Its been a while but F# and Project Euler have been on my mind of late. Problem four plays with palindromes.
Find the largest palindrome made from the product of two 3-digit numbers.
What I like about this question is that we can still break out the math and improve on the obvious brute force method. For instance the palindrome we are after can be written as ABCCBA which can be simplified thusly:
100000a + 10000b + 1000c + 100c + 10b + a
= 100001a + 10010b + 1100c
By finding the lowest common factor for a, b & c we can prove our palindrome must be divisible by that factor. In this case, it happens to be:
11(9091a + 910b + 100c)
So our palindrome must be divisible by 11.
Armed with this knowledge we can hunt for numbers divisible by 11 that are between 100000 and 998001 that are palindromic and choose the biggest one. Using F# we can take advantage of list comprehension, lambdas and some great built in functionality.
In this case I want a list of products of 11 that will match the pattern ABCCBA. This means I can ignore integers below 100 as factors since 99*99=9801 and doesn't fit the ABCCBA pattern.
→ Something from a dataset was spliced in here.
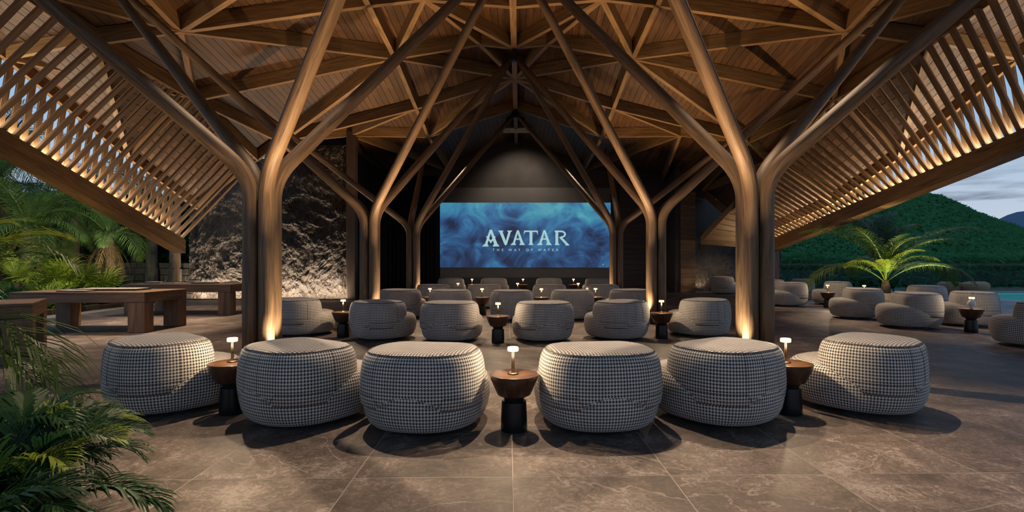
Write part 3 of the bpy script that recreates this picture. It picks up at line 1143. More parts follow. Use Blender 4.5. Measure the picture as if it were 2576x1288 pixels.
def loft(name, outline, rings, cy, mat, parent, per):
    """outline: list of (x,y) about (0,cy); rings: (z, scale)."""
    n = len(outline)
    verts, faces, uvs = [], [], []
    arc = [0.0]
    for i in range(n):
        x0_, y0_ = outline[i]
        x1_, y1_ = outline[(i + 1) % n]
        arc.append(arc[-1] + math.hypot(x1_ - x0_, y1_ - y0_))
    vacc = [0.0]
    for i in range(1, len(rings)):
        dr = (rings[i][1] - rings[i - 1][1]) * 0.6
        vacc.append(vacc[-1] + math.hypot(dr, rings[i][0] - rings[i - 1][0]))
    for z, sc in rings:
        for (x, y) in outline:
            verts.append((x * sc, cy + y * sc, z))
    flat_from = next((i for i, (z, sc) in enumerate(rings) if i > len(rings) // 2 and sc < 0.9), len(rings))
    for i in range(len(rings) - 1):
        for j in range(n):
            q = (i * n + j, i * n + (j + 1) % n, (i + 1) * n + (j + 1) % n, (i + 1) * n + j)
            faces.append(q)
            if i >= flat_from:
                uvs += [(verts[k][0], verts[k][1]) for k in q]
            else:
                uvs += [(arc[j], vacc[i]), (arc[j + 1], vacc[i]), (arc[j + 1], vacc[i + 1]), (arc[j], vacc[i + 1])]
    faces.append(tuple(reversed(range(n))))
    uvs += [(0, 0)] * n
    top = tuple(range((len(rings) - 1) * n, len(rings) * n))
    faces.append(top)
    uvs += [(verts[k][0], verts[k][1]) for k in top]
    return obj(name, verts, faces, mat, parent, smooth=True, uvs=uvs)


def make_chair():
    e = empty('lounge_chair', (0, 0, 0))
    NS = 56
    ang = [2 * PI * i / NS for i in range(NS)]
    out1 = [sup(0.64, 0.70, 2.35, t) for t in ang]
    r1 = [(0.05, 0.80), (0.055, 0.86), (0.09, 0.92), (0.15, 0.965), (0.24, 0.995), (0.32, 1.0), (0.39, 0.985), (0.44, 0.955), (0.472, 0.90), (0.488, 0.82), (0.497, 0.6), (0.500, 0.3), (0.501, 0.04)]
    lathe('swivel_base', [(0.42, 0.0), (0.42, 0.052)], 'blackmetal', e, 24)
    obj_body = loft('seat', out1, r1, 0.0, 'cloth', e, 1)
    out2 = [sup(0.635, 0.54, 2.5, t) for t in ang]
    # slight hollow where the sitter leans
    out2 = [(x, y - (0.10 * max(0.0, 1 - (x / 0.5) ** 2) if y > 0.2 else 0.0)) for x, y in out2]
    r2 = [(0.26, 0.97), (0.34, 0.992), (0.42, 0.995), (0.52, 0.985), (0.60, 0.967), (0.655, 0.945), (0.695, 0.912), (0.72, 0.875), (0.737, 0.82), (0.746, 0.74), (0.752, 0.5), (0.755, 0.2), (0.756, 0.03)]
    CYB = -0.155
    back = loft('backrest', out2, r2, CYB, 'cloth', e, 1)
    # welt round the top of the backrest
    wl = [(x * 0.868, CYB + y * 0.868, 0.7275) for x, y in out2]
    tube('piping', wl, 0.0042, 'seam', back, seg=6, closed=True)
    # waist seam round the back, dropping a step in the middle
    ws = []
    for i in range(0, 41):
        t = PI * (0.98 + 1.04 * i / 40)
        x, y = sup(0.635, 0.54, 2.5, t)
        z = 0.30 + (0.07 if abs(x) > 0.34 else 0.0)
        ws.append((x * 0.993, CYB + y * 0.993, z))
    tube('waist_seam', ws, 0.0028, 'seam', e, seg=5)
    for xv in (-0.36, -0.12, 0.12, 0.36):
        pts = []
        y0 = -0.54 * (1 - (abs(xv) / 0.635) ** 2.5) ** (1 / 2.5)
        for z, sc in r2[1:9]:
            pts.append((xv * sc, CYB + y0 * sc * 1.003, z))
        tube('seam', pts, 0.0016, 'seam', back, seg=4)
    return e


def make_table():
    e = empty('side_table', (0, 0, 0))
    lathe('base', [(0.132, 0.0), (0.134, 0.006), (0.132, 0.10), (0.124, 0.275), (0.122, 0.29), (0.112, 0.294)], 'blackmetal', e, 40)
    lathe('neck', [(0.098, 0.285), (0.098, 0.315), (0.114, 0.335), (0.114, 0.350)], 'blackmetal', e, 32)
    lathe('table_top', [(0.105, 0.349), (0.150, 0.352), (0.168, 0.362), (0.236, 0.515), (0.244, 0.545), (0.244, 0.562), (0.241, 0.5645)], 'walnut', e, 48)
    return e


def make_lamp():
    e = empty('table_lamp', (0, 0, 0))
    lathe('lamp_base', [(0.052, 0.0), (0.055, 0.004), (0.055, 0.014), (0.05, 0.018), (0.012, 0.02)], 'brass', e, 28)
    for s in (-1, 1):
        tube('stem', [(s * 0.0085, 0, 0.016), (s * 0.0085, 0, 0.232)], 0.0065, 'brass', e, seg=8)
    lathe('lamp_shade', [(0.03, 0.230), (0.050, 0.231), (0.055, 0.236), (0.055, 0.268), (0.051, 0.273), (0.02, 0.2735)], 'shade', e, 28)
    return e


chair0, table0, lamp0 = make_chair(), make_table(), make_lamp()
used = {'c': False, 't': False, 'l': False}


def place(key, proto, loc, rz, label, cat, group):
    if used[key]:
        o = copy_tree(proto)
    else:
        o = proto
        used[key] = True
    o.location = loc
    o.rotation_euler = (0, 0, rz)
    tag(o, label, cat, group)
    return o


R = math.radians
HC = 'houndstooth lounge chair '
chairs = [
    # front row
    (-4.05, 6.12, -40, HC + 'at the left end of the front row', 'f'),
    (-2.30, 5.72, -34, HC + 'in the front row, second from the left', 'f'),
    (-0.965, 5.52, -8, HC + 'in the front row, just left of the middle table', 'f'),
    (0.81, 5.55, 8, HC + 'in the front row, just right of the middle table', 'f'),
    (2.15, 5.74, 34, HC + 'in the front row, second from the right', 'f'),
    (3.97, 6.12, 42, HC + 'at the right end of the front row', 'f'),
    # second row
    (-5.05, 12.1, -46, HC + 'at the left end of the second row', 's'),
    (-3.0, 11.45, -36, HC + 'in the second row, second from the left', 's'),
    (-1.45, 11.25, -14, HC + 'in the second row, just left of its middle table', 's'),
    (0.5, 11.25, 14, HC + 'in the second row, just right of its middle table', 's'),
    (2.15, 11.5, 36, HC + 'in the second row, second from the right', 's'),
    (4.15, 12.0, 46, HC + 'at the right end of the second row', 's'),
    # third row
    (-3.50, 15.6, -25, HC + 'at the left end of the third row', 't'),
    (-2.0, 15.3, -8, HC + 'in the third row, second from the left', 't'),
    (-0.22, 15.15, 0, HC + 'in the middle of the third row', 't'),
    (1.53, 15.25, 8, HC + 'in the third row, second from the right', 't'),
    (3.26, 15.6, 25, HC + 'at the right end of the third row', 't'),
    # fourth row
    (-3.12, 19.2, -10, HC + 'at the left end of the fourth row', 'u'),
    (-1.27, 19.1, -4, HC + 'in the fourth row, second from the left', 'u'),
    (1.10, 19.1, 4, HC + 'in the fourth row, second from the right', 'u'),
    (3.02, 19.1, 10, HC + 'at the right end of the fourth row', 'u'),
    # fifth row
    (-3.20, 24.7, -14, HC + 'at the left end of the row nearest the screen', 'v'),
    (-1.14, 24.6, -20, HC + 'in the row nearest the screen, second from the left', 'v'),
    (1.40, 24.6, 4, HC + 'in the row nearest the screen, second from the right', 'v'),
    (3.70, 24.7, 22, HC + 'at the right end of the row nearest the screen', 'v'),
    # terrace
    (10.20, 19.7, 82, HC + 'on the right terrace beside the nearest right column, seat facing left', 'w'),
    (12.55, 23.3, 60, HC + 'in shadow behind the first terrace chair', 'w'),
    (10.85, 22.6, 80, HC + 'peeping out behind the first terrace chair, mostly hidden', 'w'),
    (12.35, 20.4, 62, HC + 'on the right terrace behind the small dark table', 'w'),
    (10.10, 15.5, 72, HC + 'on the right terrace in front of the potted palm', 'w'),
    (10.05, 13.35, 74, HC + 'on the right terrace left of the table with the white vase', 'w'),
    (13.35, 17.2, 70, HC + 'on the right terrace, only its top showing above another chair', 'w'),
    (11.85, 13.75, 60, HC + 'on the right terrace behind the table with the white vase', 'w'),
    (10.35, 10.35, 35, HC + 'cut off by the right edge of the picture', 'w'),
    (10.75, 27.0, -80, HC + 'in the far right nook before the stone wall', 'w'),
]
GR = {'f': 'lounge chairs of the front row', 's': 'lounge chairs of the second row', 't': 'lounge chairs of the third row', 'u': 'lounge chairs of the fourth row',
      'v': 'lounge chairs of the row nearest the screen', 'w': 'lounge chairs on the terrace'}
for x, y, a, lab, gk in chairs:
    o = place('c', chair0, (x, y, 0), R(a), lab, 'chair', GR[gk])
    o.scale = (1, 1, {'f': 1.09, 's': 1.12, 't': 1.16, 'u': 1.14, 'v': 1.2, 'w': 1.2}[gk])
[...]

In F# this can be achieved like this:
let products = [ for x in 110 .. 11 .. 999 do for y in 100 .. 999 -> x * y ]
In this example we are taking the multiples of 11 between 110 and 999 and assigning it to x, and then assigning y a number between 100 and 999 and then yielding the product of x and y.
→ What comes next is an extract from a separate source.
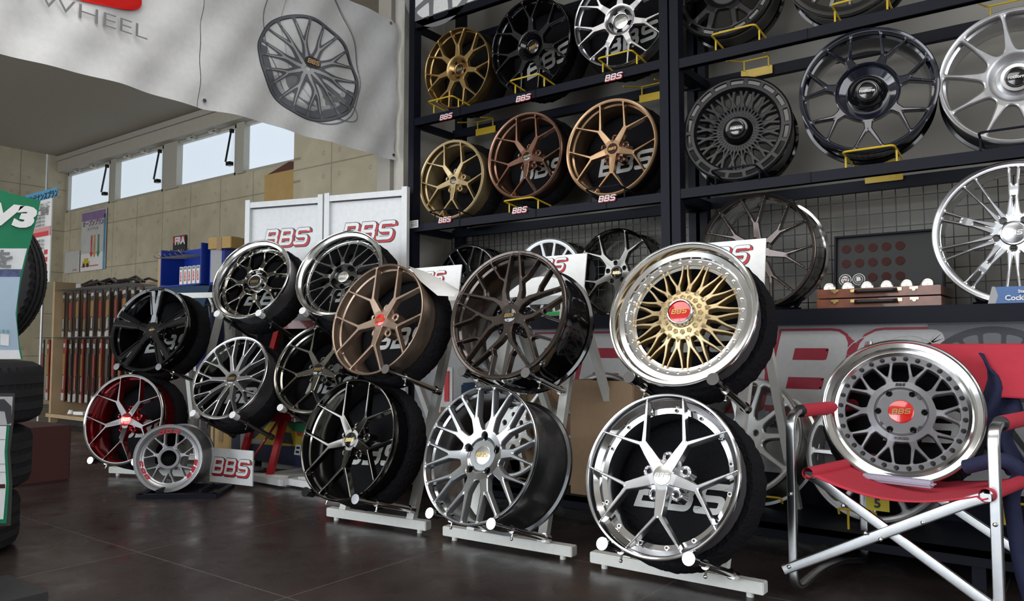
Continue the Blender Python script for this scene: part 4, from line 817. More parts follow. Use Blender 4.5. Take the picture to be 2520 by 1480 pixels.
# ================================================================== LEFT SIDE: POSTERS, BLADE RACK, BOXES
YP=YW-.02
def flat(px0,py0,px1,py1,Y_,name,label,cat,m,dz=.01):
    a=at(px0,py0,1,Y_); b=at(px1,py1,1,Y_); bm=bmesh.new(); box(bm,((a.x+b.x)/2,Y_,(a.z+b.z)/2),(abs(b.x-a.x),dz,abs(a.z-b.z)))
    o=obj(name,bm,m,None,None); tag(o,label,cat); return o,a,b
def patch(o,a,b,u0,v0,u1,v1,m,name='printed_patch',off=.008):
    X0=a.x+(b.x-a.x)*u0; X1=a.x+(b.x-a.x)*u1; Z0=b.z+(a.z-b.z)*v0; Z1=b.z+(a.z-b.z)*v1
    bm=bmesh.new(); box(bm,((X0+X1)/2,a.y-off,(Z0+Z1)/2),(abs(X1-X0),.003,abs(Z1-Z0))); return obj(name,bm,m,o,None)
def ptext(s,o,a,b,u,v,h,m,**k): return text(s,h,m,o,face_y((a.x+(b.x-a.x)*u,a.y-.014,b.z+(a.z-b.z)*v)),**k)
o,a,b=flat(203,524,258,662,YP,'wall_poster','plastic-sleeved white poster with purple heading and yellow car drawing on the concrete wall','poster','paper')
patch(o,a,b,.02,.84,.98,.98,'poster_purple'); patch(o,a,b,.93,.0,1.0,.9,'poster_blue'); patch(o,a,b,.05,.07,.75,.085,'poster_red')
ptext('オープンプラン',o,a,b,.5,.78,.085,'poster_purple',bold=.003); ptext('メンテナンス',o,a,b,.5,.69,.05,'print_shade')
for u,m,v in ((.42,'poster_red',.28),(.54,'poster_orange',.27),(.70,'poster_green',.27)):
    patch(o,a,b,u,v,u+.06,.58,m); X=a.x+(b.x-a.x)*(u+.03); Z=b.z+(a.z-b.z)*v; bm=bmesh.new(); poly(bm,[(X-.045,a.y-.011,Z+.02),(X+.045,a.y-.011,Z+.02),(X,a.y-.011,Z-.05)]); obj('printed_arrow',bm,m,o,None)
patch(o,a,b,.1,.09,.38,.16,'car_yellow'); patch(o,a,b,.16,.15,.32,.21,'car_yellow',off=.009); 
for u in (.16,.32):
    X=a.x+(b.x-a.x)*u; Z=b.z+(a.z-b.z)*.095; bm=bmesh.new(); cyl(bm,(X,a.y-.014,Z),(X,a.y-.010,Z),.028,seg=16); obj('printed_car_wheel',bm,'print_dark',o,None)
bm=bmesh.new(); cx=(a.x+b.x)/2; box(bm,(cx,a.y-.03,(a.z+b.z)/2+.12),(b.x-a.x+.03,.003,(a.z-b.z)*.72)); q=obj('clear_sleeve',bm,'plastic_gloss',o,None); M['plastic_gloss'].node_tree.nodes['Principled BSDF'].inputs['Alpha'].default_value=.14
o,a,b=flat(161,622,194,670,YP,'wall_notice','small clear-sleeved white notice on the concrete wall','notice','paper'); patch(o,a,b,.6,.08,.85,.16,'poster_pink')
bm=bmesh.new(); box(bm,((a.x+b.x)/2,a.y-.02,(a.z+b.z)/2),(b.x-a.x,.003,a.z-b.z)); obj('clear_sleeve',bm,'plastic_gloss',o,None)
o,a,b=flat(427,583,457,624,YP,'wall_flyer','small dark flyer with red heading above the blue display box','flyer','photo_dark')
patch(o,a,b,.05,.62,.95,.95,'poster_red'); patch(o,a,b,.05,.05,.95,.24,'paper'); ptext('FRA',o,a,b,.6,.7,.12,'white_letter',bold=.006); ptext('PARAZERO',o,a,b,.5,.15,.07,'print_dark',bold=.003)
# tall banner poster left of the wall, partly behind the tyre
Y3=3.2
o,a,b=flat(80,478,122,694,Y3,'tall_poster','tall pale poster with blue wavy header and red print behind the upright tyre','poster','paper')
patch(o,a,b,-.3,.90,1.25,1.0,'poster_blue'); patch(o,a,b,0,.50,1,.60,'poster_pink'); patch(o,a,b,.1,.50,.9,.55,'poster_red',off=.012)
for v in (.30,.22,.14): patch(o,a,b,.72,v,.88,v+.05,'poster_red')
ptext('メンテナンスプラン',o,a,b,.55,.93,.075,'print_dark',bold=.002); ptext('ていねいに',o,a,b,.55,.83,.07,'print_mid'); ptext('ご説明',o,a,b,.6,.76,.08,'print_mid',bold=.002)
for v in (.70,.66,.62,.45,.41,.37): ptext('点検 無料 安心',o,a,b,.5,v,.034,'print_mid')
bm=bmesh.new(); p=at(100,700,1,Y3); cyl(bm,(p.x,Y3+.02,0),(p.x,Y3+.02,p.z+1.25),.012,seg=10); box(bm,(p.x,Y3+.02,.01),(.4,.3,.02)); obj('poster_pole',bm,'grey_steel',o,None)
# wiper blade rack
YB=3.72
pL=at(101,1030,1,3.45); pR=at(362,700,1,3.55)
t=thing('blade_display_rack','tan wooden display rack hung with rows of packaged wiper blades','display rack',(pL.x,0,0))
zT=at(342,695,1,3.6).z
def PB(n,c,s,m,**k): bm=bmesh.new(); box(bm,(c[0]-pL.x,c[1],c[2]),s); return obj(n,bm,m,t,None)
xl=pL.x; xr=pR.x+.25
PB('side_panel',(xl+.02,3.92,zT/2+.05),(.04,.80,zT+.05),'beige_board'); PB('side_panel',(xr,3.92,zT/2+.12),(.04,.80,zT+.20),'beige_board'); PB('back_panel',((xl+xr)/2,4.1,zT/2),(xr-xl,.03,zT),'shaded_back_board')  # back panel coloured dark to stand for the shade behind the packs
PB('base_shelf',((xl+xr)/2,3.85,.10),(xr-xl,.72,.035),'beige_board'); PB('kick_board',((xl+xr)/2,3.60,.045),(xr-xl,.02,.08),'pack_dark')
for z in (zT-.02,.90): PB('hanging_rail',((xl+xr)/2,3.80,z),(xr-xl-.06,.012,.03),'grey_steel')
def pack_mesh(h,w,cols,txt):
    bm=bmesh.new(); box(bm,(0,0,-h/2),(w,.012,h),mi=0); box(bm,(0,-.008,-h*.40),(w*.80,.008,h*.34),mi=1); box(bm,(0,-.009,-h*.10),(w*.6,.008,h*.07),mi=2); box(bm,(0,-.009,-h*.93),(w*.85,.008,h*.12),mi=2); box(bm,(0,-.008,-h*.7),(w*.25,.008,h*.22),mi=3)
    me=bpy.data.meshes.new('wiper_blade_pack'); bm.to_mesh(me); bm.free(); [me.materials.append(M[c]) for c in cols]; return me
PK=[pack_mesh(.62,.046,c,'') for c in (('pack_dark','pack_red','pack_white','pack_red'),('pack_dark','pack_gold','pack_white','pack_gold'),('pack_dark','pack_dark','pack_white','pack_red'),('pack_dark','pack_gold','pack_red','pack_white'),('pack_red','pack_gold','pack_white','pack_white'),('pack_dark','pack_red','pack_yellow','pack_dark'))]
PKU=[pack_mesh(.46,.052,c,'') for c in (('pack_dark','pack_gold','pack_white','pack_white'),('pack_red','pack_gold','pack_white','pack_red'),('pack_dark','pack_red','pack_white','pack_gold'),('pack_dark','pack_dark','pack_gold','pack_white'))]
kinds=('red and white','orange-printed','black','red-topped orange','red','yellow-tipped')
hk=bmesh.new()
def packs(x0,x1,n,z,lst,row,grp):
    for i in range(n):
        me=lst[(i*7+i//3)%len(lst)]; o=bpy.data.objects.new('wiper_blade_pack',me); COL.objects.link(o)
        x=x0+(x1-x0)*i/(n-1); o.location=(x,3.60+.02*((i*5)%3),z-.01*((i*3)%2)); o.rotation_euler=(0,math.radians(((i*37)%5-2)*.5),math.radians(((i*53)%7-3)*3))
        tag(o,'narrow wiper blade pack hanging in the %s row of the tan display rack'%row,'wiper blade',grp)
        cyl(hk,(x-pL.x,3.81,z+.012),(x-pL.x,3.50,z+.018),.0025,seg=6)
ua=at(160,716,1,3.6).x; ub=at(345,716,1,3.6).x; packs(ua,ub,30,zT-.03,PKU,'upper','wiper blade packs in the upper row')
la=at(108,850,1,3.6).x; packs(la,ub+.1,50,.86,PK,'lower','wiper blade packs in the lower row')
obj('peg_hook',hk,'grey_steel',t,None)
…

The next trick we need is to be able to check if a number is palindromic. The .NET framework has no real built in for this, but we can use the F# Array class to reverse arrays. Lucky us, because the String class implements seq<char>. That is to say in F# we can treat strings as sequences of chars and indirectly as Arrays:
let reverse_string (s:string) =
new string(s |> Seq.to_array |> Array.rev)
Using a function like this we could compare the original string with the reverse to tell if it is indeed a palindrome. Finally we can use List.max to choose the max value of a list.
Putting these techniques together makes for an elegant solution:
#light
let solve() =
[ for x in 110 .. 11 .. 999 do for y in 100 .. 999 -> x * y ]
|> List.filter (fun x -> x.ToString() = new string( x.ToString() |> Seq.to_array |> Array.rev ))
|> List.max
In the above code I hope you can see how I'm using the string reversal code in a lambda expression to filter the non-palindromic numbers out of the list. Once I've done that List.max outputs the final answer. On my dev box, this runs in under 2 tenths of a second. Not bad... Hopefully I'll get some time to compare a similar C# solution. I'll bet C# is faster, but I won't be solving this problem in 4 readable lines...
Oh...and if you can see a more optimal approach please share!